Karel Steklý, Czechoslovakia 1947
Print source: Národní filmový archiv (National Film Archive), Prague
Running time: 77 minutes
The Nitrate Picture Show, George Eastman Museum, Dryden Theatre, 6 May 2017
About the print
The print is in very good condition. It was deposited with the National Film Archive at some point before 1952, and is probably the print of Siréna that was screened in 1947 at the 8th Venice International Film Festival where the film won the Grand International Award. Shrinkage: 0.8–0.95%
About the film
“We greatly admired this picture, which resembles Carol Reed’s film about the lives of Welsh miners, The Stars Look Down. This is that film’s Czech counterpart, so to speak—a dignified and an even more brilliant counterpart, with its proletarian story about the working-class Hudcový family. It is an intense, extensively detailed, and often riveting picture about the bitter cycle of existence for the poor, a picture of misery and grief, warmed only by the rays of human love and hardened by the hate that compels one to clench their fists and come to blows—perhaps even wrongly.”
– Jan Žalman, Kino, May 9, 1947
AA: Introduced by Michal Bregant and screened with English subtitles by Roberta Finlayson-Saymour on the vintage print. The Strike is the on-screen title. Siréna is a dramatic condensation of a central narrative thread in Marie Majerová's epic 1935 novel. The screenplay was written by the author herself. Based on reality, the growth of the Kladno industrial center in 1835–1894, Siréna is a story of the half-feudal reign of the tycoon Bohumír Bacher and the organization of the miners to fight for their rights, their dignity, and their self-respect.
Besides The Stars Look Down, Siréna brings to mind classics such as Germinal, How Green Was My Valley, and Die Weber. And the current of socialist realism that started with Maxim Gorky's The Mother.

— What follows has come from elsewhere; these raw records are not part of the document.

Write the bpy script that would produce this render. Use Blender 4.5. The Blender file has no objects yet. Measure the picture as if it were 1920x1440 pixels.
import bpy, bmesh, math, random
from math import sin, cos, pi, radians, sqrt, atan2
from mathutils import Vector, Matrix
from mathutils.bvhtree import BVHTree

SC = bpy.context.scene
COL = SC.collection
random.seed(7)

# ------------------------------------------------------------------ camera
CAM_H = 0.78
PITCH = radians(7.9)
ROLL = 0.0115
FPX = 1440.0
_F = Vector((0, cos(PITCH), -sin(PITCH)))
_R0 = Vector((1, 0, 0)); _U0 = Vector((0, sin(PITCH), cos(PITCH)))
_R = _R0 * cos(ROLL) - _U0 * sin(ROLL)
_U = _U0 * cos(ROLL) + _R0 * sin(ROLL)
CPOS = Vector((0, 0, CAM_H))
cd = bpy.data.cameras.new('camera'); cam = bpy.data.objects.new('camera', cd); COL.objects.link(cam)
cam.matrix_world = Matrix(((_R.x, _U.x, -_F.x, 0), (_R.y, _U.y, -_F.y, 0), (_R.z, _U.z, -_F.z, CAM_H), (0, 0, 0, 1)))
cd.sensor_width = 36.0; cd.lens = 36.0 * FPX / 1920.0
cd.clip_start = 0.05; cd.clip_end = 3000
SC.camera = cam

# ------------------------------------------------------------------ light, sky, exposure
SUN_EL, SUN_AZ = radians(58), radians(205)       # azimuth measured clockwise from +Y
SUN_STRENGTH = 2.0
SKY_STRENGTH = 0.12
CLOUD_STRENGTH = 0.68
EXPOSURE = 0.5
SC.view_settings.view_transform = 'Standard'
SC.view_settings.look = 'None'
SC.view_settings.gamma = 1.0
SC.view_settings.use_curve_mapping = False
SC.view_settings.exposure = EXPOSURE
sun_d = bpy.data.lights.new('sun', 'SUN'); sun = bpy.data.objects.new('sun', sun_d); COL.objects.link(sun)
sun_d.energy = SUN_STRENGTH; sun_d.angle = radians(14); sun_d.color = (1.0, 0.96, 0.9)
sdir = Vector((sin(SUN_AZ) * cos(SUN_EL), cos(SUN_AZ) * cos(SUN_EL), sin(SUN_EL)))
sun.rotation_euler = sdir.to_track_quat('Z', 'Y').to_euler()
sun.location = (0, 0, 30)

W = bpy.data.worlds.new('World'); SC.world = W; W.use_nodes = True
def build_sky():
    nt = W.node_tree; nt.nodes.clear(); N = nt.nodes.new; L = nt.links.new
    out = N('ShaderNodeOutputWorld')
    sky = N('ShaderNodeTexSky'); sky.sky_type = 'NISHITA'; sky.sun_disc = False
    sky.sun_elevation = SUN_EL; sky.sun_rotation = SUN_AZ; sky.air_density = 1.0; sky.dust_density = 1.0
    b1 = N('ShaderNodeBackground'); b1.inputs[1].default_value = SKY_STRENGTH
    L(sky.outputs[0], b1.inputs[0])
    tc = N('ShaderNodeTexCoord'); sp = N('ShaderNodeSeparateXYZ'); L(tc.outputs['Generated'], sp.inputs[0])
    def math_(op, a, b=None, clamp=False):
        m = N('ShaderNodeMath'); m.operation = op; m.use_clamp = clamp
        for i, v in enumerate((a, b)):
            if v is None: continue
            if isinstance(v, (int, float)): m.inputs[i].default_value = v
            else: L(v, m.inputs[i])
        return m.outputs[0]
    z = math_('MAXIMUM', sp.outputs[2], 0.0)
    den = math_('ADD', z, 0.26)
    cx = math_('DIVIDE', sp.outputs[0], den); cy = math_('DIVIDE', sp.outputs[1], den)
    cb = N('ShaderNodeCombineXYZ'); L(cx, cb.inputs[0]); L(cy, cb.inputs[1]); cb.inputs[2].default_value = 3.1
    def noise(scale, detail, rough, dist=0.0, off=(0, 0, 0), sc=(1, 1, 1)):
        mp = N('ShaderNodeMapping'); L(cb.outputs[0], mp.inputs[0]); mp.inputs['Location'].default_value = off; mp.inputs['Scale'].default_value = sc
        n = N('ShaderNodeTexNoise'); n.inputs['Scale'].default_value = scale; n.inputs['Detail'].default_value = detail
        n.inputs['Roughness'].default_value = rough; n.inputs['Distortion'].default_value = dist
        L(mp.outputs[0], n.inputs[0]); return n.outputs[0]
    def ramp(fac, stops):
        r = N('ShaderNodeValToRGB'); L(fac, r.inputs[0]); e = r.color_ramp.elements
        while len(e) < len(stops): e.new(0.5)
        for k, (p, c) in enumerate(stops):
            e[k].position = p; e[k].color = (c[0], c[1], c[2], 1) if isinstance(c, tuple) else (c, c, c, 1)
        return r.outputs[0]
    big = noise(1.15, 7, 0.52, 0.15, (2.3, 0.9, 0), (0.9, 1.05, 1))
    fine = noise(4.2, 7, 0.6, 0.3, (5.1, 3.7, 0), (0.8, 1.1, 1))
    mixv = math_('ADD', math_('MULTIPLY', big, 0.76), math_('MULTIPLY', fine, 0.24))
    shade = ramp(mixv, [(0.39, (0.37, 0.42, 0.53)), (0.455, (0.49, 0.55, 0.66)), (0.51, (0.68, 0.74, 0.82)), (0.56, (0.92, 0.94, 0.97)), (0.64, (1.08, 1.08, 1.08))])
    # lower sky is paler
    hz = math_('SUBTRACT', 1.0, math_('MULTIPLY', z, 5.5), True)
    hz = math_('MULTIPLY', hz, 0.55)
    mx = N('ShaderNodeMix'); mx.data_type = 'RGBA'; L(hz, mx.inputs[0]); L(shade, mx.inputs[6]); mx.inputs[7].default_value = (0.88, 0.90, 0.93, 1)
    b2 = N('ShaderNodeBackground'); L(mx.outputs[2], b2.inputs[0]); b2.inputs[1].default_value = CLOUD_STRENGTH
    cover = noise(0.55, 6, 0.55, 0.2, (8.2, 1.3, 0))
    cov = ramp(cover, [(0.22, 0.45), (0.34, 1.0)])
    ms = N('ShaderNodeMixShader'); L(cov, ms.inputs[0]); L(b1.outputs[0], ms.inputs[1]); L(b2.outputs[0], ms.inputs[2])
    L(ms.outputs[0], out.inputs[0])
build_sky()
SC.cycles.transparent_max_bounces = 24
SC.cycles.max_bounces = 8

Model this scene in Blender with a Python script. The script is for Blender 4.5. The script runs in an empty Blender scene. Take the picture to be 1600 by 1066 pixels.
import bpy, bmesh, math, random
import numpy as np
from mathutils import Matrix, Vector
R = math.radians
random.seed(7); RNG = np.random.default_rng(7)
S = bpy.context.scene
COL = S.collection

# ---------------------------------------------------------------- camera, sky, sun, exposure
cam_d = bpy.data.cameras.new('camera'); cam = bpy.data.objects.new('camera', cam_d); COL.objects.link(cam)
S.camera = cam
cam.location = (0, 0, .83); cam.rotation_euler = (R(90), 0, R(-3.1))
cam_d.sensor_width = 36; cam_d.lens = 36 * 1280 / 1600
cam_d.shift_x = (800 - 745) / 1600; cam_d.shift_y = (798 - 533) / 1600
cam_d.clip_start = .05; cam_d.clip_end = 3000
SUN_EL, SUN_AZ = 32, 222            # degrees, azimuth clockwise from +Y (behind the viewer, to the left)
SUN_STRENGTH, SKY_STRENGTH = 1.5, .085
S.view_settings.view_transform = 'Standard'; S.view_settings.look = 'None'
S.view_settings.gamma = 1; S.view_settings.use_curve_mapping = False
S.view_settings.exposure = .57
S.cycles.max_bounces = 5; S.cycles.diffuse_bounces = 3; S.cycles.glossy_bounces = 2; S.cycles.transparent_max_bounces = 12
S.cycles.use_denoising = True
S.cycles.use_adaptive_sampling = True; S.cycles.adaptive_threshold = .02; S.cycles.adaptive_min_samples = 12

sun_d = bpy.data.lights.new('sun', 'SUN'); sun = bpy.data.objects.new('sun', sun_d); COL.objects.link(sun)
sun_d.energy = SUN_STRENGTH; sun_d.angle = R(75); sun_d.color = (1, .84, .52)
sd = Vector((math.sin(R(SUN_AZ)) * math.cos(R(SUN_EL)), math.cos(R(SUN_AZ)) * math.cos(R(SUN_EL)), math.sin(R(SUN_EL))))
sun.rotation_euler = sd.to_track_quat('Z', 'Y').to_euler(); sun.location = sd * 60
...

A central thread is a fight against apathy and degeneration among the downtrodden miners. The young daughter of the family is a ray of hope. The miners try to impose discipline. They are wary of sabotage. They avoid being provoked ("that's the sort of excuse they want"). But an outburst of anarchic violence does take place (things are demolished, not people) which then does give Bacher's people the excuse to unleash bloodhounds. The cavalry is summoned, and it opens fire against the workers. Even the little agitator daughter is mortally hit.
The central consciousness belongs to the mother in the finale. We identify with her suffering. When the siren rings once more she declares that we will never be silenced again.
The brilliant print does justice to the sometimes dark and challenging imagery.